Exactamente lo mismo sucede a nivel del país. Cada día se descubren nuevos chanchullos, en ocasiones de gran envergadura. El mismísimo Presidente del Gobierno está bajo sospecha y muchos índices acusadores le señalan, por más que el tal señor aparente que el asunto no va con él. 

Por asociación de ideas, por un vaporoso afecto hacia los mitos reconocidos de nuestra cultura, mi pensamiento se dirige al Rey Midas. Sí, el que convertía en oro cuanto tocaba con sus manos, pero también el que lamentó profundamente esta capacidad. La leyenda más conocida del tal Rey cuenta que se tropezó con un dios extraviado y le puso en la dirección correcta. El dios Sileno quiso agradecer el favor accediendo a la petición del Rey, fuera cual fuera. Se le ocurrió pedir que se convirtiera en oro todo cuanto tocara.

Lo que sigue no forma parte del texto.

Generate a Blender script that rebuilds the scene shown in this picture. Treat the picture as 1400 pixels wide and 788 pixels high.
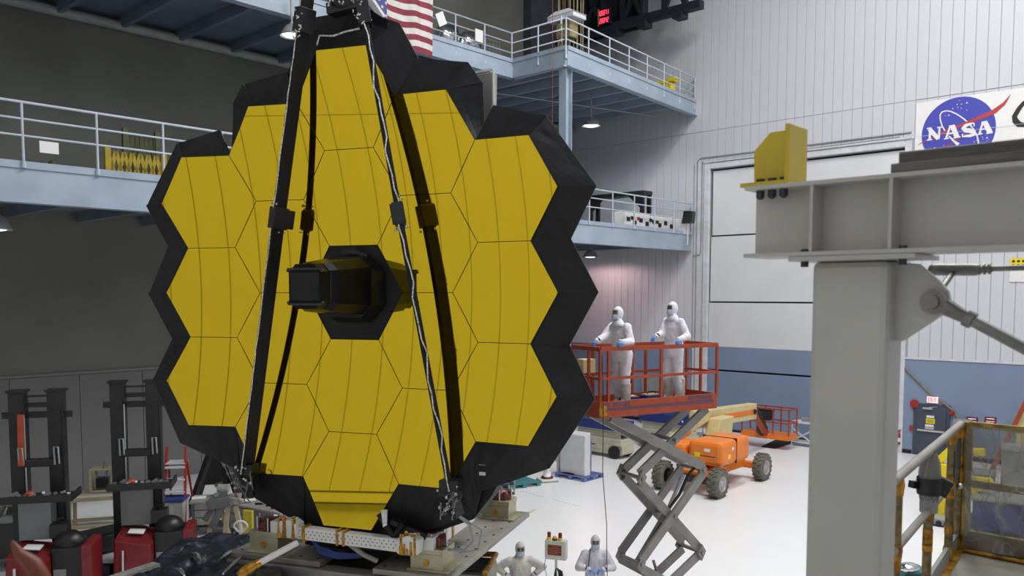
import bpy, bmesh, math, random
from mathutils import Vector, Matrix, noise
for o in list(bpy.data.objects): bpy.data.objects.remove(o)
S = bpy.context.scene
COL = S.collection
PI = math.pi
# ------------------------------------------------------------------ camera
CAMZ = 6.4; FPX = 1135.0; PITCH = math.radians(4.0); CYP = 402 + FPX*math.tan(PITCH)
cd = bpy.data.cameras.new('camera'); cam = bpy.data.objects.new('camera', cd); COL.objects.link(cam)
cam.location = (0, 0, CAMZ); cam.rotation_euler = (PI/2 - PITCH, 0, 0)
cd.sensor_width = 36; cd.lens = 36*FPX/1400; cd.shift_y = (CYP-394)/1400
cd.clip_end = 200; cd.clip_start = 0.05
cd.dof.use_dof = True; cd.dof.focus_distance = 13.0; cd.dof.aperture_fstop = 2.8
S.camera = cam
S.cycles.diffuse_bounces = 7; S.cycles.max_bounces = 12; S.cycles.glossy_bounces = 5
# ------------------------------------------------------------------ colour management, world
S.view_settings.view_transform = 'Standard'; S.view_settings.look = 'None'
S.view_settings.gamma = 1; S.view_settings.exposure = 0.0; S.view_settings.use_curve_mapping = False
w = bpy.data.worlds.new('world'); S.world = w; w.use_nodes = True
w.node_tree.nodes['Background'].inputs[0].default_value = (0.75, 0.82, 1, 1)
w.node_tree.nodes['Background'].inputs[1].default_value = 0.02
# ------------------------------------------------------------------ room frame: u along the door wall, v into the depth
U = Vector((.7341, -.6790, 0)); V = Vector((.6790, .7341, 0))
RZ = math.atan2(U.y, U.x)
ROOM = Matrix.Rotation(RZ, 4, 'Z'); RINV = ROOM.inverted()
def rm(u, v, z): return ROOM @ Vector((u, v, z))
def ray(px, py):
    c, s = math.cos(PITCH), math.sin(PITCH)
    a = (px-700)/FPX; b = (CYP-py)/FPX
    return Vector((a, c+b*s, -s+b*c))
CO = Vector((0, 0, CAMZ))
def hitpl(px, py, n, d):
    r = ray(px, py); return CO + r*((d-n.dot(CO))/n.dot(r))
def at_z(px, py, z): return hitpl(px, py, Vector((0, 0, 1)), z)
def at_y(px, py, y): return hitpl(px, py, Vector((0, 1, 0)), y)
def at_u(px, py, u): return hitpl(px, py, U, u)
def at_v(px, py, v): return hitpl(px, py, V, v)
def rc(p): return RINV @ p
# ------------------------------------------------------------------ lights
def area(name, loc, size, size_y, power, col=(1, .97, .93), rot=(0, 0, RZ)):
    l = bpy.data.lights.new(name, 'AREA'); l.shape = 'RECTANGLE'; l.size = size; l.size_y = size_y; l.energy = power; l.color = col
    o = bpy.data.objects.new(name, l); COL.objects.link(o); o.location = loc; o.rotation_euler = rot; return o
CEIL = 26.0
area("ceiling_light_main", rm(-9.0, 21.5, CEIL-.5), 2.2, 10, 2900, (1, .98, .96))
area("ceiling_light_side", rm(-1.5, 21.5, CEIL-.5), 8, 10, 1900, (.97, .98, 1))
area("added_alcove_fill", rm(-1.0, 11, CEIL-.5), 7, 9, 2100, (.95, .97, 1))  # unseen fill light, added to brighten the alcove under the platforms
# ------------------------------------------------------------------ materials
MATS = {}
def mat(name, col, rough=.6, metal=0., var=.06, scale=3., bump=0., bscale=40., spec=.5, emit=None, estr=0., stretch=None, trans=0., coat=0., dark=None):
    if name in MATS: return MATS[name]
    m = bpy.data.materials.new(name); m.use_nodes = True; nt = m.node_tree; b = nt.nodes['Principled BSDF']
    b.inputs['Roughness'].default_value = rough; b.inputs['Metallic'].default_value = metal
    b.inputs['Specular IOR Level'].default_value = spec
    if coat: b.inputs['Coat Weight'].default_value = coat
    if trans: b.inputs['Transmission Weight'].default_value = trans
    tc = nt.nodes.new('ShaderNodeTexCoord'); mp = nt.nodes.new('ShaderNodeMapping')
    nt.links.new(tc.outputs['Object'], mp.inputs[0])
    if stretch: mp.inputs['Scale'].default_value = stretch
    n = nt.nodes.new('ShaderNodeTexNoise'); n.inputs['Scale'].default_value = scale; n.inputs['Detail'].default_value = 4
    nt.links.new(mp.outputs[0], n.inputs[0])
    cr = nt.nodes.new('ShaderNodeValToRGB')
    d = dark or tuple(max(0, c*(1-2*var)) for c in col); h = tuple(min(1, c*(1+var)) for c in col)
    cr.color_ramp.elements[0].color = (*d, 1); cr.color_ramp.elements[1].color = (*h, 1)
    cr.color_ramp.elements[0].position = .3; cr.color_ramp.elements[1].position = .65
    nt.links.new(n.outputs['Fac'], cr.inputs[0]); nt.links.new(cr.outputs[0], b.inputs['Base Color'])
    if bump:
        n2 = nt.nodes.new('ShaderNodeTexNoise'); n2.inputs['Scale'].default_value = bscale; n2.inputs['Detail'].default_value = 3
        nt.links.new(mp.outputs[0], n2.inputs[0])
        bp = nt.nodes.new('ShaderNodeBump'); bp.inputs['Strength'].default_value = bump; bp.inputs['Distance'].default_value = .02
        nt.links.new(n2.outputs['Fac'], bp.inputs['Height']); nt.links.new(bp.outputs[0], b.inputs['Normal'])
    if emit:
        b.inputs['Emission Color'].default_value = (*emit, 1); b.inputs['Emission Strength'].default_value = estr
    MATS[name] = m; return m
M = {}
M['floor'] = mat('floor_epoxy', (.80, .80, .79), .28, var=.015, scale=.6, bump=.01, bscale=2)
M['siding'] = mat('white_siding', (.60, .61, .645), .45, var=.03, scale=.5, stretch=(1, 1, .3))
M['joint'] = mat('siding_joint', (.34, .35, .38), .8)
M['blue'] = mat('blue_wall_paint', (.205, .268, .385), .5, var=.04, scale=.4)
M['conc'] = mat('grey_green_concrete', (.150, .152, .125), .8, var=.10, scale=.35)
M['conc2'] = mat('grey_wall_panel', (.175, .175, .165), .7, var=.06, scale=.4)
M['filter'] = mat('filter_panel', (.70, .70, .70), .6, var=.01)
M['plinth'] = mat('filter_wall_base', (.62, .63, .63), .6)
M['ceil'] = mat('ceiling_panel', (.30, .31, .33), .9)
M['door'] = mat('door_panel_white', (.66, .67, .68), .5, var=.03, scale=.6)
M['trim'] = mat('trim_white', (.62, .63, .66), .45)
M['dark'] = mat('dark_gap', (.012, .012, .014), .8)
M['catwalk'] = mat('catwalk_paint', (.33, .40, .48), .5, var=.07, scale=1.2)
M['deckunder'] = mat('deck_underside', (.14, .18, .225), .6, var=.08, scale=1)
M['rail'] = mat('rail_paint', (.48, .53, .60), .4, var=.05)
M['pipe'] = mat('pipe_grey', (.30, .31, .29), .5)
M['gold'] = mat('gold_coating', (.80, .565, .026), .012, 1.0, var=.004, scale=2)
M['bmli'] = mat('black_blanket', (.0105, .0105, .011), .46, var=.3, scale=2.5, bump=.22, bscale=6, spec=.3)
M['bgloss'] = mat('black_gloss_film', (.007, .007, .007), .30, var=.2, bump=.10, bscale=9, spec=.28)
M['bbox'] = mat('black_box_film', (.006, .006, .006), .3, var=.2, spec=.12)
M['strut'] = mat('black_strut', (.010, .010, .010), .5, var=.2, bump=.2, bscale=12, spec=.3)
M['blackm'] = mat('black_metal', (.013, .013, .014), .4, var=.2)
M['silver'] = mat('silver_metal', (.62, .62, .64), .3, .8, var=.06)
M['foilwire'] = mat('silver_cable_foil', (.75, .73, .69), .3, .5, var=.35, scale=40)
M['wire'] = mat('wire_white', (.68, .67, .64), .5)
M['amber'] = mat('amber_tape', (.42, .20, .012), .22, .35, var=.35, scale=14, bump=.3, bscale=30)
M['plate'] = mat('plate_olive_grey', (.30, .285, .24), .45, .35, var=.12, scale=4)
M['brass'] = mat('pale_brass_block', (.42, .39, .26), .35, .55, var=.12, scale=5)
M['redbrown'] = mat('red_brown_clamp', (.11, .018, .012), .4, var=.2)
M['whiteperf'] = mat('white_beam', (.66, .65, .62), .5, var=.04)
M['colpaint'] = mat('cream_grey_paint', (.44, .43, .385), .38, var=.035, scale=2)
M['stain'] = mat('dark_grey_rail', (.105, .10, .09), .55, var=.28, scale=6, stretch=(.4, 6, 6))
M['yellow'] = mat('yellow_paint', (.56, .42, .012), .4, var=.05)
M['yellow2'] = mat('bright_yellow_paint', (.80, .62, .01), .4, var=.05)
M['bolt'] = mat('dark_bolt', (.05, .05, .05), .4, .6)
M['steelr'] = mat('grey_steel_rod', (.20, .195, .18), .4, .6, var=.15, scale=12)
M['orange'] = mat('orange_paint', (.78, .20, .02), .35, var=.04)
M['redor'] = mat('red_orange_paint', (.36, .056, .016), .42, var=.09, scale=6)
M['purple'] = mat('purple_decal', (.10, .06, .12), .5)
M['cream'] = mat('cream_paint', (.62, .52, .25), .45, var=.06)
M['liftgrey'] = mat('scissor_grey', (.235, .225, .205), .45, .25, var=.08, scale=4)
M['bluelift'] = mat('blue_paint', (.022, .042, .20), .4, var=.06)
M['creamlift'] = mat('cream_lift', (.50, .48, .36), .45, var=.06)
M['tyre'] = mat('tyre_rubber', (.13, .12, .09), .8, var=.15, scale=8)
M['tyreb'] = mat('black_rubber', (.015, .015, .016), .7)
M['hubg'] = mat('hub_grey', (.40, .40, .40), .4, .4)
M['pallet'] = mat('pallet_blue', (.13, .17, .40), .6, var=.1)
M['teal'] = mat('pallet_teal', (.05, .20, .22), .6, var=.1)
M['wrap'] = mat('white_wrap', (.62, .62, .63), .4, var=.05, bump=.1, bscale=6)
M['suit'] = mat('white_coverall', (.74, .72, .76), .75, var=.03, scale=8, bump=.25, bscale=14)
M['suitg'] = mat('grey_coverall', (.62, .58, .53), .75, var=.04, scale=8, bump=.25, bscale=14)
M['boot'] = mat('beige_boot', (.50, .46, .40), .75, var=.05, bump=.3, bscale=14)
M['glove'] = mat('blue_glove', (.12, .26, .62), .5)
M['mask'] = mat('blue_mask', (.50, .60, .72), .7)
M['skin'] = mat('skin', (.42, .25, .17), .5)
M['skin2'] = mat('skin_dark', (.20, .11, .07), .5)
M['eye'] = mat('eye_dark', (.02, .015, .012), .3)
M['cuff'] = mat('dark_cuff', (.02, .022, .03), .6)
M['panelw'] = mat('control_box_cream', (.68, .66, .58), .4)
M['sign'] = mat('red_display', (.22, .045, .02), .4)
M['signtxt'] = mat('display_text', (.48, .16, .09), .5)
M['lensred'] = mat('red_lens', (.22, .004, .012), .2)
M['beacon'] = mat('amber_lens', (.75, .36, .02), .25)
M['clad'] = mat('dark_cladding', (.055, .062, .075), .6, var=.15, scale=2)
M['navy'] = mat('navy_truss', (.012, .014, .024), .55, var=.2)
M['led'] = mat('red_led', (.4, .0, .01), .4, emit=(1, .04, .08), estr=2.2)
M['white'] = mat('white_plain', (.78, .77, .75), .5, var=.02)
M['logo'] = mat('logo_blue', (.06, .065, .40), .55, var=.02)
M['logored'] = mat('logo_red', (.46, .05, .035), .55, var=.03)
M['ink'] = mat('black_ink', (.015, .015, .015), .6)
M['fred'] = mat('flag_red', (.22, .03, .05), .8, var=.1)
M['fwhite'] = mat('flag_white', (.62, .60, .56), .8, var=.05)
M['fblue'] = mat('flag_blue', (.07, .08, .25), .8, var=.1)
M['exitdoor'] = mat('slate_door', (.055, .065, .095), .45)
M['red'] = mat('red_paint', (.36, .025, .02), .4, var=.05)
M['darkred'] = mat('dark_red_sign', (.17, .012, .022), .5)
M['redtxt'] = mat('exit_red', (.75, .05, .08), .5, emit=(1, .06, .1), estr=.5)
M['exitw'] = mat('exit_white', (.85, .72, .72), .5, emit=(1, .78, .78), estr=.45)
M['lampglow'] = mat('lamp_glow', (1, 1, 1), .5, emit=(1, .98, .94), estr=5)
M['lampshade'] = mat('lamp_shade', (.32, .33, .33), .4, .3)
M['stkblack'] = mat('stacker_black', (.014, .013, .012), .4, var=.25)
M['stkred'] = mat('stacker_red', (.17, .011, .014), .4, var=.1)
M['tan'] = mat('tan_frame', (.36, .31, .19), .6, var=.1)
M['bench'] = mat('bench_grey', (.26, .27, .27), .5, var=.08)
M['benchtop'] = mat('bench_top', (.40, .39, .36), .5, var=.1, scale=8)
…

El Rey actuó con total imprudencia y demostrando escasas luces. Le cegó la ambición y el oportunismo. Luego aconteció lo que era previsible. Cualquier alimento o bebida se convertía en oro antes de arribar a su estómago. Cuanto más metal amarillo acumulaba, tanto más hambre padecía. Fue el justo castigo a su ambición. Se cumplió aquello de que “por la boca muere el pez”. Se arrepintió, claro, y de nuevo suplicó al dios que le retirase tan extraordinario don. Así lo hizo mandando que se lavara las manos en un río.

Una leyenda sin desperdicio

Se me antoja una leyenda sin desperdicio, de una pedagogía sin igual. Nuestros contemporáneos necesitan escucharla a fin de no caer en la trampa. En el oro, en el dinero, se supone la solución a todas las necesidades, deseos y caprichos. Lo es en parte, pero al precio de que todo se convierta en oro, al precio de renegar de la condición humana y de lamentar luego tanto desvarío. 

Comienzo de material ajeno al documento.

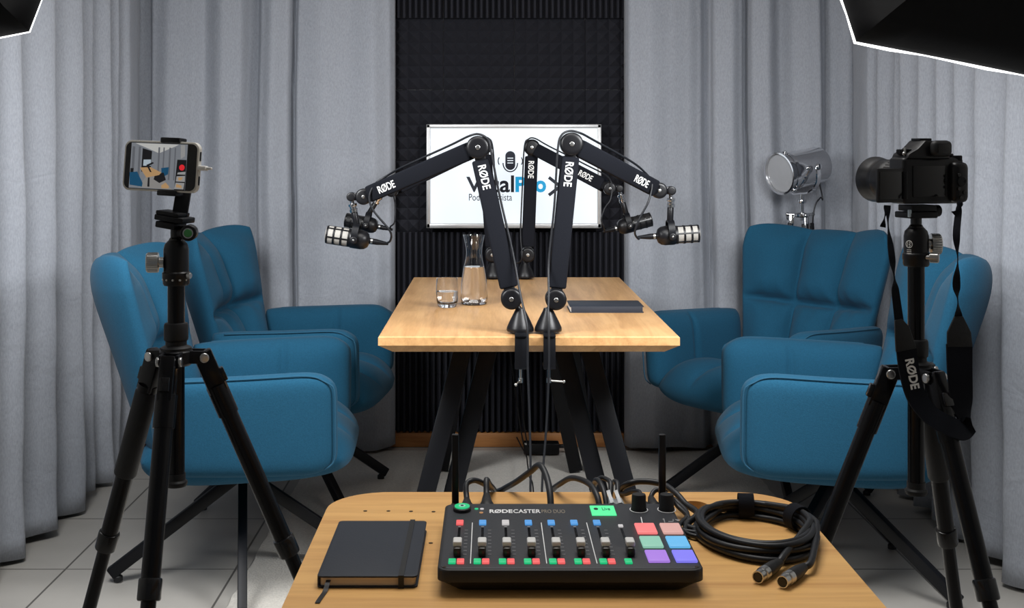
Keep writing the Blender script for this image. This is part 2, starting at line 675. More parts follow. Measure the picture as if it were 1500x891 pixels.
# right wall: starts on the back wall at the gap, turns the corner, comes forward
ridge_px = [1277, 1290, 1310, 1323, 1350, 1374, 1398, 1433, 1479, 1530, 1580, 1650]
XRC = 1.535
rid = [F * (XRC - .06) / (p - CX) for p in ridge_px]
y_near = 2.75
xs = PX(1203, 5.16)
path = [(XRC, y_near), (XRC, 5.19), (xs, 5.19)]
ctrl = [(y - y_near, v) for y, v in side_ctrl(rid, 5, .065, -.03) if y > y_near]
ctrl += [(5.19 - y_near + .03, .03), (5.19 - y_near + (XRC - xs) * .5, .02), (5.19 - y_near + XRC - xs, .012)]
curtain('grey linen curtain wrapping the corner behind the camera tripod', path, ctrl, 3)
ridge_px = [186, 172, 157, 138, 112, 72, 30, -8, -60, -130, -220, -330]
XLC = -1.475
rid = [F * (XLC + .06) / (p - CX) for p in ridge_px]
xw = PX(226, 5.2) - XLC
path = [(XLC + xw, 5.20), (XLC, 5.20), (XLC, 2.45)]
ctrl = sorted((5.20 - y, v) for y, v in side_ctrl(rid, 5, .065, -.03))
ctrl = [(0, .012), (xw, .02)] + [(c[0] + xw, c[1]) for c in ctrl if c[0] > .03]
curtain('grey linen curtain along the side wall behind the phone tripod', path, ctrl, 4)

# ------------------------------------------------------------------ acoustic foam tiles
TS = .298


def foam_mesh(kind, w, h):
    bm = NB()
    base, hi = .018, .030
    if kind == 'pyramid':
        n = 6
        s = w / n
        k = h / n
        g = {(i, j): bm.verts.new((i * s, -base, j * k)) for i in range(n + 1) for j in range(n + 1)}
        for i in range(n):
            for j in range(n):
                t = bm.verts.new(((i + .5) * s, -base - hi, (j + .5) * k))
                q = [g[i, j], g[i + 1, j], g[i + 1, j + 1], g[i, j + 1]]
                for a, b in zip(q, q[1:] + q[:1]):
                    bm.faces.new((a, b, t))
    else:
        n = 12
        s = w / n
        prof = [(0, -base)]
        for i in range(n):
            prof += [((i + .28) * s, -base - hi), ((i + .62) * s, -base - hi), ((i + .9) * s, -base), ((i + 1) * s, -base)]
        lo = [bm.verts.new((x, y, 0)) for x, y in prof]
        up = [bm.verts.new((x, y, h)) for x, y in prof]
        for i in range(len(prof) - 1):
            bm.faces.new((lo[i], lo[i + 1], up[i + 1], up[i]))
    box(bm, (w / 2, -base / 2, h / 2), (w, base, h))
    o = obj('acoustic_foam_tile', bm, M['foam'], angle=20)
    return o


ordw = ['first', 'second', 'third', 'fourth', 'fifth', 'sixth', 'seventh']
cols = [PX(649.5, 5.22) + TS * k for k in (-1, 0, 1, 2)]
zt = H - (27 - HY) * 5.22 / F            # seam above the first pyramid row
rows = [('ridged', zt, TS)] + [('pyramid', zt - TS * (k + 1), TS) for k in range(3)] + [('ridged', zt - TS * (k + 1), TS) for k in (3, 4)]
rows.append(('ridged', .066, rows[-1][1] - .066))
for r, (kind, z, h) in enumerate(rows):
    first = None
    for cI, x in enumerate(cols):
        if first is None:
            o = first = foam_mesh(kind, TS - .0015, h - .0015)
        else:
            o = first.copy()
            COL.objects.link(o)
        o.location = (x, YB - .001, z)
        edge = ['at the left curtain', 'second from the left curtain', 'second from the right curtain', 'at the right curtain'][cI]
        tag(o, f'black {kind} foam tile, {ordw[r]} row from the top, {edge}', 'acoustic foam',
            'ridged acoustic foam tiles on the back wall' if kind == 'ridged' else 'pyramid acoustic foam tiles on the back wall')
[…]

Se arrepiente uno de declarar ante el juez, de ser perseguido por los fotógrafos cual vulgar chorizo, de sufrir el menosprecio de los articulistas en la prensa y de escuchar los insultos de la gente de a pie. Habían sido personajes famosos años atrás. A su paso se doblaban los espinazos y los ciudadanos ansiaban fotografiarse junto a ellos. Ahora se encuentran solos, abominados y aborrecidos.

El Rey Midas vino a ser ejemplo de las palabras —aún no escritas— del evangelio: “la ceguera propia de la riqueza ahoga la Palabra y no puede producir fruto”. El oro corroe el sentido de la vida, es el abono más apropiado para alimentar la autosuficiencia. Quien cree conseguirlo todo a golpe de cheque —lo mismo en el supermercado que en los tribunales— suele mirar por encima del hombro a su prójimo necesitado. Los demás no tienen rostro, sólo son pacientes, clientes, consumidores. Individuos a los que sacar algún beneficio o blanco de sus trapacerías. 

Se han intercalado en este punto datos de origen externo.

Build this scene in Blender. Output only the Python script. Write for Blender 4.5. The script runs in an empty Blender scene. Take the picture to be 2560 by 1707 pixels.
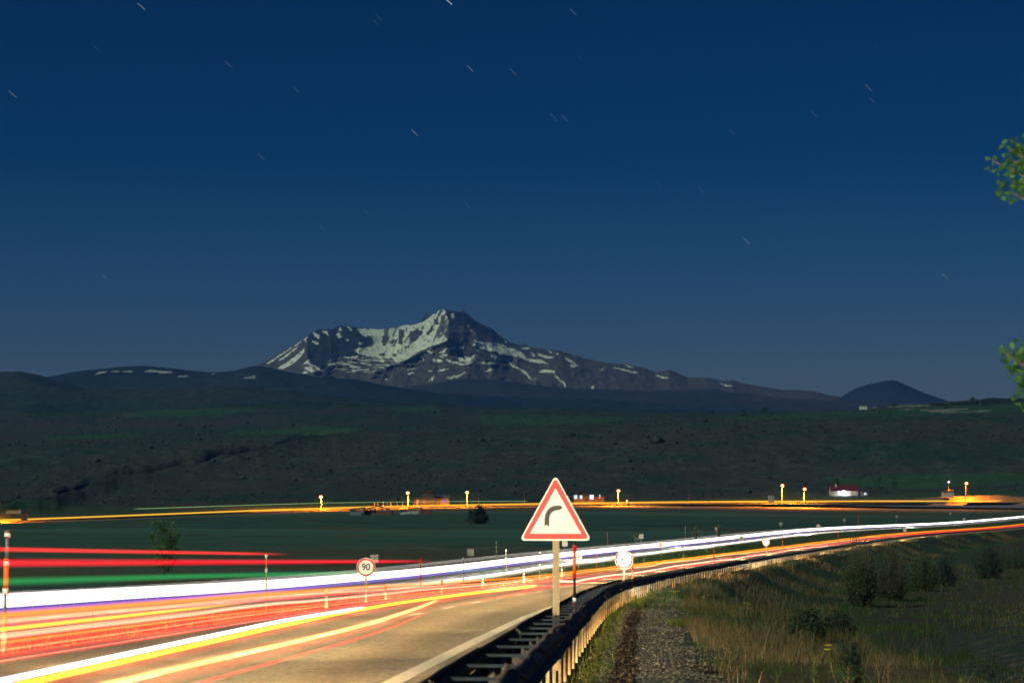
import bpy, bmesh, math, random
import numpy as np
from mathutils import Vector, Matrix
random.seed(7); rng = np.random.default_rng(7)
SC = bpy.context.scene
COL = SC.collection
R = math.radians

# ------------------------------------------------------------------ camera
EYE = 1.53                      # eye height above the road beside the rail
F = 80.0 / 36.0 * 2560          # focal length in photo pixels
HOR = 1230.0                    # row of the true horizon in the photo
cam_d = bpy.data.cameras.new('camera'); cam = bpy.data.objects.new('camera', cam_d); COL.objects.link(cam)
cam.location = (0, 0, EYE); cam.rotation_euler = (R(90), 0, 0)
cam_d.lens = 80; cam_d.sensor_width = 36
cam_d.shift_y = (HOR - 853.5) / 2560
cam_d.clip_start = 0.3; cam_d.clip_end = 80000
cam_d.dof.use_dof = True; cam_d.dof.focus_distance = 160; cam_d.dof.aperture_fstop = 5.0
SC.camera = cam

# ------------------------------------------------------------------ sky
MOON_AZ, MOON_EL = R(-128), R(37)        # moon stands behind the camera, to its left
w = bpy.data.worlds.new('World'); SC.world = w; w.use_nodes = True
nt = w.node_tree; nt.nodes.clear()
out = nt.nodes.new('ShaderNodeOutputWorld'); bg = nt.nodes.new('ShaderNodeBackground')
sky = nt.nodes.new('ShaderNodeTexSky'); sky.sky_type = 'NISHITA'; sky.sun_disc = False
sky.sun_elevation = MOON_EL; sky.sun_rotation = MOON_AZ
sky.air_density = 1.0; sky.dust_density = 0.3; sky.ozone_density = 3.0
geo = nt.nodes.new('ShaderNodeNewGeometry'); sep = nt.nodes.new('ShaderNodeSeparateXYZ')
neg = nt.nodes.new('ShaderNodeMath'); neg.operation = 'MULTIPLY'; neg.inputs[1].default_value = -1
ramp = nt.nodes.new('ShaderNodeValToRGB'); mul = nt.nodes.new('ShaderNodeMix'); mul.data_type = 'RGBA'; mul.blend_type = 'MULTIPLY'
mul.inputs[0].default_value = 1
tc = nt.nodes.new('ShaderNodeTexCoord')
nt.links.new(tc.outputs['Generated'], sep.inputs[0]); nt.links.new(sep.outputs['Z'], ramp.inputs[0])
# night tint of the moonlit sky: paler towards the horizon, deep blue above
SKY_TINT = [(0.0, (0.078, 0.088, 0.118)), (0.05, (0.074, 0.098, 0.142)), (0.093, (0.030, 0.078, 0.145)),
            (0.144, (0.0006, 0.049, 0.115)), (0.212, (0.0004, 0.040, 0.100)), (0.6, (0.0010, 0.05, 0.10)), (1.0, (0.0010, 0.05, 0.10))]
el = ramp.color_ramp.elements
el[0].position = 0.0; el[1].position = 1.0
for p, c in SKY_TINT[1:-1]:
    el.new(p)
for e, (p, c) in zip(sorted(el, key=lambda q: q.position), SKY_TINT):
    e.color = (*c, 1)
nt.links.new(sky.outputs[0], mul.inputs[6]); nt.links.new(ramp.outputs[0], mul.inputs[7])
nt.links.new(mul.outputs[2], bg.inputs[0]); nt.links.new(bg.outputs[0], out.inputs[0])
bg.inputs[1].default_value = 0.15

# ------------------------------------------------------------------ moonlight
sd = bpy.data.lights.new('moonlight', 'SUN'); sun = bpy.data.objects.new('moonlight', sd); COL.objects.link(sun)
sd.energy = 2.0; sd.angle = R(0.5); sd.color = (0.86, 1.0, 0.74)
sx, sy, sz = math.sin(MOON_AZ) * math.cos(MOON_EL), math.cos(MOON_AZ) * math.cos(MOON_EL), math.sin(MOON_EL)
sun.rotation_euler = Vector((sx, sy, sz)).to_track_quat('Z', 'Y').to_euler()

SC.view_settings.view_transform = 'Standard'; SC.view_settings.look = 'None'
SC.view_settings.exposure = 0.0; SC.view_settings.gamma = 1.0; SC.view_settings.use_curve_mapping = False
SC.render.engine = 'CYCLES'
cy = SC.cycles
cy.use_denoising = True
cy.max_bounces = 6; cy.diffuse_bounces = 2; cy.glossy_bounces = 2; cy.transparent_max_bounces = 96; cy.volume_bounces = 0
cy.sample_clamp_indirect = 3.0
cy.use_light_tree = True
cy.filter_width = 1.6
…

Tal es la confianza depositada en el dinero que acaban pro perder la perspectiva, pisan la raya de la cordura y llevan a cabo tejemanejes y canalladas que acaban descubriéndose. El mal olor a podredumbre y el volumen de la trastada ya no pueden mantenerse en el anonimato. Al contacto con el oro el corazón se endurece y la vista no distingue más que el color del dinero. Al resplandor de su brillo se planean jugarretas ruines, se establecen pactos deshonrosos y se ponen en pie amistades infames. Un brillo insano, artificial y perjudicial que nada positivo presagia.

Más allá del relato legendario me imagino a nuestro protagonista cayendo de bruces en la soberbia. El Rey Midas, antes de arrepentirse de la fatalidad que le perseguía, empezó a sobrevalorarse al comprobar que a su alrededor yacían montones de oro. Se sintió poderoso, tasó por más de la cuenta su coeficiente intelectual. Pensó que los pobres lo eran por faltarles el sentido de la oportunidad.

El Rey Midas caminó por los senderos sucesivos de la ambición, la imprudencia, la desesperación, la soledad y el arrepentimiento. Se me antoja que el itinerario de los poderosos caídos en desgracia transita caminos parecidos. Algunos han viajado desde el palacio hacia la cárcel con parada y fonda en los tribunales.